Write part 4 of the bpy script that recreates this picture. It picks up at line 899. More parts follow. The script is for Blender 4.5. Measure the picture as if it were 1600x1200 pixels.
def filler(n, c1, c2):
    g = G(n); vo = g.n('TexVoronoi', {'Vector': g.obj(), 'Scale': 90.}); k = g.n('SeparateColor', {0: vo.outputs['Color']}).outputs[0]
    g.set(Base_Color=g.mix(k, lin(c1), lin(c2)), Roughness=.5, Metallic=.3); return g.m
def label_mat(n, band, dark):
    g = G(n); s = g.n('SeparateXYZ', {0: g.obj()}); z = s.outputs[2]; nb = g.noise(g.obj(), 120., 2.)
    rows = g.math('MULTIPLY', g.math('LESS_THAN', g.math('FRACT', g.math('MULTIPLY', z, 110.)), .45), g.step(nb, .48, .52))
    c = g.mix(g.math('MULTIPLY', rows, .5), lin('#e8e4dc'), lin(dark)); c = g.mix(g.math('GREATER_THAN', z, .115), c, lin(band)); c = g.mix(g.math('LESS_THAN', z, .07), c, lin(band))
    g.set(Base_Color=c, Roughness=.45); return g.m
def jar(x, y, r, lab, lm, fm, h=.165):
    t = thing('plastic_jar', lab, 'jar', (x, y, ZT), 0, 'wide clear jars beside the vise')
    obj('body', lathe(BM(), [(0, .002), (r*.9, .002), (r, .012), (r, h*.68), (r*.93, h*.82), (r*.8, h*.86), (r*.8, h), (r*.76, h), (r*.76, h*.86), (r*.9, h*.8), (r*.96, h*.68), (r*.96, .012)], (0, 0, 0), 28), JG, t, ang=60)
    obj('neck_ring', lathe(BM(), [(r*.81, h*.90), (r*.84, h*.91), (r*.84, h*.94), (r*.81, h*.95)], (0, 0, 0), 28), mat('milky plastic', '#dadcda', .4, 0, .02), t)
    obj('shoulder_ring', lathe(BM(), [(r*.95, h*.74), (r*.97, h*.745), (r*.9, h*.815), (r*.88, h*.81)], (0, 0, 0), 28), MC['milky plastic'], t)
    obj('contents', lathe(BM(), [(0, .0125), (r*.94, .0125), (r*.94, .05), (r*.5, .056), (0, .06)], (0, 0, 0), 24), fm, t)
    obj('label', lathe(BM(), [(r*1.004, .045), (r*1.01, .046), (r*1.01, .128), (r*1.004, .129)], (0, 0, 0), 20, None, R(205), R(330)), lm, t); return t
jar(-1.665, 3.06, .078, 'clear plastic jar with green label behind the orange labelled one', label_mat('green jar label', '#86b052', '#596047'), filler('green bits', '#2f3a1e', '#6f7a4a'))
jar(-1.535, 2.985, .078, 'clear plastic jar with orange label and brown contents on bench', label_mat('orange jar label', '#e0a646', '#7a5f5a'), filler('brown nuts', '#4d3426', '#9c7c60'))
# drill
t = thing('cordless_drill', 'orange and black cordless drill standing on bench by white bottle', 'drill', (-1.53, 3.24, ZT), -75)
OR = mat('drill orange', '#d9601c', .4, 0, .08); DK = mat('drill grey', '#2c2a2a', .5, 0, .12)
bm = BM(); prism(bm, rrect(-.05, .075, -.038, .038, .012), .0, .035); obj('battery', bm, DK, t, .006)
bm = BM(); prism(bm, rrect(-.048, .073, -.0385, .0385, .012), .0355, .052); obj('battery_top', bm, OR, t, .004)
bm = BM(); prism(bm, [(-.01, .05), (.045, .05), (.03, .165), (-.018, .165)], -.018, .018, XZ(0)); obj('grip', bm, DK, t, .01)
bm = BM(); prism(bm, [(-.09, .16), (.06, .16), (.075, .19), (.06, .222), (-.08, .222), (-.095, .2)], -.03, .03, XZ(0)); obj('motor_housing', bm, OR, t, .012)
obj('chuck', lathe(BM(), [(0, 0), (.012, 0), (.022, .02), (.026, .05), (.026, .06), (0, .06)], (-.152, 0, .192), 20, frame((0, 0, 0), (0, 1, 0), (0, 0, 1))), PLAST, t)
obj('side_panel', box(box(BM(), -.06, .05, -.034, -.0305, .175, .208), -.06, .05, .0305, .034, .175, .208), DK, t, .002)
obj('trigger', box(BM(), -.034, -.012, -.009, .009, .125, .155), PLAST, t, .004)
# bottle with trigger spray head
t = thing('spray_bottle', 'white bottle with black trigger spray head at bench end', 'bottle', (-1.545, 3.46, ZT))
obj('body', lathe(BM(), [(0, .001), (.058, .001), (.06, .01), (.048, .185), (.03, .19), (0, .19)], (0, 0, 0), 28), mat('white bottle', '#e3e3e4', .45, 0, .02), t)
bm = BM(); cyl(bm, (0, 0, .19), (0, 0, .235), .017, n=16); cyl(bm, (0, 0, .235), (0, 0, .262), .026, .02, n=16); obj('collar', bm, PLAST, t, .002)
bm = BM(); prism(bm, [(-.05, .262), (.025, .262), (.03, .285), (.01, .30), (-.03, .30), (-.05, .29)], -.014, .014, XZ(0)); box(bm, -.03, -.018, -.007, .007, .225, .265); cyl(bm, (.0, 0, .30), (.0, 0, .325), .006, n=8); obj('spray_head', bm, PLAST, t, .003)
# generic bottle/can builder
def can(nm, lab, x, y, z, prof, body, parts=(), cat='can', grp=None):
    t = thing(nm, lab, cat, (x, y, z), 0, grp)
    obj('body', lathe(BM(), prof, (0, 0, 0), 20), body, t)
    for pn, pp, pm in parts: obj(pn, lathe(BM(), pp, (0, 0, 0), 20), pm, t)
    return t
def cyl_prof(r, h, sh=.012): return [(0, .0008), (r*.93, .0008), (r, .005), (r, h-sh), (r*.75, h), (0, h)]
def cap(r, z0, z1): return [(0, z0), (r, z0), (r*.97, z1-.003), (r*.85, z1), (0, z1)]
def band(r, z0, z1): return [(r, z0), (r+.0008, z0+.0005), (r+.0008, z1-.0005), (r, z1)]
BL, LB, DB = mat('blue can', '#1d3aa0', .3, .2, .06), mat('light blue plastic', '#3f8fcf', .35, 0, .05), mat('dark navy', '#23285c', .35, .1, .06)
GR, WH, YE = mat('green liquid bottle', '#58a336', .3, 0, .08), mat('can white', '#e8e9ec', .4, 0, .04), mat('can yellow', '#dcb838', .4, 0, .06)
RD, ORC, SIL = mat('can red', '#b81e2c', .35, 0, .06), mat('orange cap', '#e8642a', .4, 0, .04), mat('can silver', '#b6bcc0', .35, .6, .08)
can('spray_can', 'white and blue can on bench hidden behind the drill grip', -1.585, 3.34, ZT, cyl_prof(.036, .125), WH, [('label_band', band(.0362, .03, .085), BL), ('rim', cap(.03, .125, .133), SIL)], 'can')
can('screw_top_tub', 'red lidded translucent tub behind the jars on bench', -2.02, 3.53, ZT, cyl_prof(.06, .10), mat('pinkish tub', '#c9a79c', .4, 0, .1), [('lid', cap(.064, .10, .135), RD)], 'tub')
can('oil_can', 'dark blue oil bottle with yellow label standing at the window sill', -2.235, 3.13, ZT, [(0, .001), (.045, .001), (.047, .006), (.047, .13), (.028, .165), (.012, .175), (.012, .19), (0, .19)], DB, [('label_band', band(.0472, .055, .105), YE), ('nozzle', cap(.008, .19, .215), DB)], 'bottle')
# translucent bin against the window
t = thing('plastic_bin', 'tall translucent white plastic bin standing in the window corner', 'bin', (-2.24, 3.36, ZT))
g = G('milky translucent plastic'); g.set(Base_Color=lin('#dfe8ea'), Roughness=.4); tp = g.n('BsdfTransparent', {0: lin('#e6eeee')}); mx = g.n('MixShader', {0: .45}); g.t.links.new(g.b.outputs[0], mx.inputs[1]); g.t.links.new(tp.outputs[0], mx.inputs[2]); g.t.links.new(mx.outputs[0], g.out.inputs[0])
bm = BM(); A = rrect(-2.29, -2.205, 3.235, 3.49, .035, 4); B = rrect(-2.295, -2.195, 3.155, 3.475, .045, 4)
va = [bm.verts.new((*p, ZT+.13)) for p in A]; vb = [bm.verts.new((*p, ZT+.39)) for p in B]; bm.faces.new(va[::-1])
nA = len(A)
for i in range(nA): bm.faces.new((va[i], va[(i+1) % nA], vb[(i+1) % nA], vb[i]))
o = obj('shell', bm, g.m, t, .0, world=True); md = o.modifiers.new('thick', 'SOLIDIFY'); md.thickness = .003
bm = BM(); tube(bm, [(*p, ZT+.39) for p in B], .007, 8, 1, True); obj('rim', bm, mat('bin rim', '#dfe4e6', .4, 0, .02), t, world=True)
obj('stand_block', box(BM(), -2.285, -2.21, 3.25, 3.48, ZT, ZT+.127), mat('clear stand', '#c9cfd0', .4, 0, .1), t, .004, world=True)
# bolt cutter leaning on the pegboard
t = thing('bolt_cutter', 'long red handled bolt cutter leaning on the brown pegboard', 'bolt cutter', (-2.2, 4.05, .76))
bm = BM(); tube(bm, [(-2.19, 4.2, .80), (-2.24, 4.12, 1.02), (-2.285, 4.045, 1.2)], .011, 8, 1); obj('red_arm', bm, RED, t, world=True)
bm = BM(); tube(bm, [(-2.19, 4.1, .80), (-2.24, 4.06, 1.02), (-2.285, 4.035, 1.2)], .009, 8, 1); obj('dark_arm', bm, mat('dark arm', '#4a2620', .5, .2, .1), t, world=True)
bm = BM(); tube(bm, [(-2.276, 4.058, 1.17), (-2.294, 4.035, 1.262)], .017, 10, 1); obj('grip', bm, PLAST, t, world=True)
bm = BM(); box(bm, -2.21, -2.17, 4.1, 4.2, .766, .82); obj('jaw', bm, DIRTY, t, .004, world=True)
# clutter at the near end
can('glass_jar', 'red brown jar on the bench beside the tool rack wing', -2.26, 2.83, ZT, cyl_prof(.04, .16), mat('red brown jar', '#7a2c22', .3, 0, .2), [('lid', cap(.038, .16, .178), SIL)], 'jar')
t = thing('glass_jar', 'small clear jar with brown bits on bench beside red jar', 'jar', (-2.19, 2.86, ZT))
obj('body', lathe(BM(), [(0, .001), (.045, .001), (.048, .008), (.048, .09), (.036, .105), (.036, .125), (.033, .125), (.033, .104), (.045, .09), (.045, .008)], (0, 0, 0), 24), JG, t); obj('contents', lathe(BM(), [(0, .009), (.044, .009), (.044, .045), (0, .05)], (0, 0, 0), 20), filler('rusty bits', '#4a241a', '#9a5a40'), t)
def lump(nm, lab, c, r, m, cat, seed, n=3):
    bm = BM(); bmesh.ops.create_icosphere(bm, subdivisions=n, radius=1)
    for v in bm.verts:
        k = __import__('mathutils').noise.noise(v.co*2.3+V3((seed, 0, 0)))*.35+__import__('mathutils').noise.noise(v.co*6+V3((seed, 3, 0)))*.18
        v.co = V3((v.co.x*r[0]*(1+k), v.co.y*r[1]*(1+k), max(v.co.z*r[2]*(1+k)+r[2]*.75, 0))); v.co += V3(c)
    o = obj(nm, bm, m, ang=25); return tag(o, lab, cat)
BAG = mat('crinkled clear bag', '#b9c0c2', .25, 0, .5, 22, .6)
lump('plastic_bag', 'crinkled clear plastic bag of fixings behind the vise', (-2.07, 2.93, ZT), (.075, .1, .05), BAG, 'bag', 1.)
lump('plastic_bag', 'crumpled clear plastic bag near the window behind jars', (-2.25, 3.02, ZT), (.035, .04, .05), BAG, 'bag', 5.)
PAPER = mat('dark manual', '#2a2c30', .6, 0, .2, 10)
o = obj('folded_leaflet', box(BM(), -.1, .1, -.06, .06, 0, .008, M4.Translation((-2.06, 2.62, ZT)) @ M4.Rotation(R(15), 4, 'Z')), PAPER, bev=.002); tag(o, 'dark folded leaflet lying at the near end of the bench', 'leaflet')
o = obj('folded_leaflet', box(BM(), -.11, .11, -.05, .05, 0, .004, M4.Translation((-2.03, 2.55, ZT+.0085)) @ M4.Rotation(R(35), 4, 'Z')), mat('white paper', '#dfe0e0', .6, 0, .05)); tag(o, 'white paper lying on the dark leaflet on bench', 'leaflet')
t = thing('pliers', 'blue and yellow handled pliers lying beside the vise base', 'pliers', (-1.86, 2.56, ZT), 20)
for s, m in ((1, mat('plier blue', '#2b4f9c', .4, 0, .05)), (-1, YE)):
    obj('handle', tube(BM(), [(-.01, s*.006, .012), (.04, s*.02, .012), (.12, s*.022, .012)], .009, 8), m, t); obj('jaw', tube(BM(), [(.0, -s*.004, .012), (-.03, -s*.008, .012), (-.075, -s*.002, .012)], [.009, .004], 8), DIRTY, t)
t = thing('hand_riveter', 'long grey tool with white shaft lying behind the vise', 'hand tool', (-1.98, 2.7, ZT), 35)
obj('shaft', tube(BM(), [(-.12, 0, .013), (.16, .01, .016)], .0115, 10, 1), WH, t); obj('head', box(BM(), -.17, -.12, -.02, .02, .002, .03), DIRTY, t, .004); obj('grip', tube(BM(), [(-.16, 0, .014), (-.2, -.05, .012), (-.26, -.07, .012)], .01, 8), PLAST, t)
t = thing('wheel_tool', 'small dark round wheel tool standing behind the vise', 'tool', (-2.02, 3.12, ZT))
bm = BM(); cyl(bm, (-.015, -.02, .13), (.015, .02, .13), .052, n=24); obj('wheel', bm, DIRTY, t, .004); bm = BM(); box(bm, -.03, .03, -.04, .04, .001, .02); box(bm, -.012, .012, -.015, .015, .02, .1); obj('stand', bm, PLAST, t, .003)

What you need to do
Pick out all lines containing the string "parts".

Finished exercise
Write part 4 of the bpy script that recreates this picture. It picks up at line 899. More parts follow. The script is for Blender 4.5. Measure the picture as if it were 1600x1200 pixels.
def can(nm, lab, x, y, z, prof, body, parts=(), cat='can', grp=None):
    for pn, pp, pm in parts: obj(pn, lathe(BM(), pp, (0, 0, 0), 20), pm, t)